The People’s attempt to shift onto defendant the burden to demonstrate that his constitutional rights were not preserved also fails. What counsel might have known about the permissible duration of postrelease supervision is neither pertinent to the determination of this appeal nor discernible from the record. Once again, the obligation to see that a defendant’s due process rights are protected rests on the court accepting a guilty plea, not on counsel.
In view of the evident omissions by the court and by the People in this matter resulting in defendant’s incomplete understanding of the implications of entering a guilty plea and the need to correct an illegal sentence, the appropriate course is to permit defendant to withdraw his plea and restore the parties to their status before the plea agreement was reached (see People v Reyes, 167 AD2d 920, 921 [1990], lv denied 77 NY2d 842 [1991]).
We reject any need to delay decision of what is, apparently, a matter of first impression. The cases cited by the dissenter, which are awaiting decision by the Court of Appeals, are distin*331guishable by their procedural context and, significantly, by the lack of any discretion on the part of the trial court as to the period of postrelease supervision to be imposed.
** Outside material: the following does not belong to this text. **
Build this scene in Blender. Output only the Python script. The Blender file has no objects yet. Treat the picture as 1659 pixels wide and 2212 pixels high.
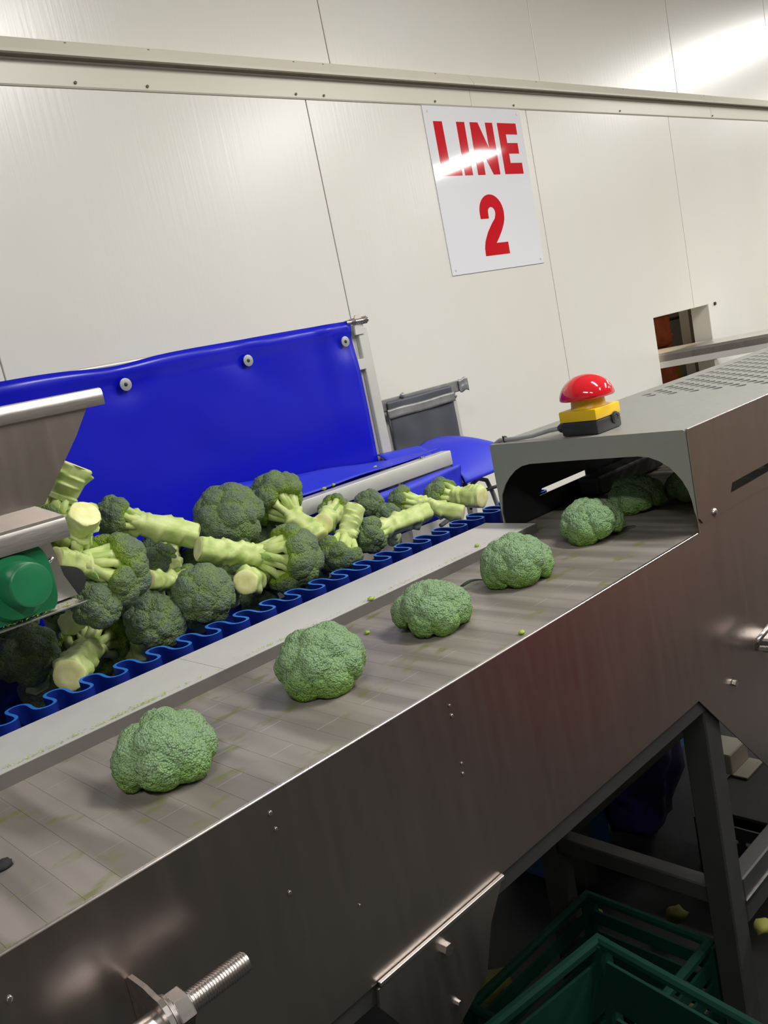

Accordingly, the judgments of the Supreme Court, New York County (Philip M. Grella, J.), rendered September 21, 2004, each convicting defendant, upon his plea of guilty, of robbery in the first degree, and sentencing him to concurrent terms of 12 years, should be reversed, on the law, the pleas vacated, the full indictment reinstated, and the matter remitted for further proceedings.
A reduction in time served corresponding to the period for which the defendant was to be subject to postrelease supervision was exactly the ad hoc remedy implemented by the trial court in Hill (39 AD3d at 19 [Marlow, J., dissenting]).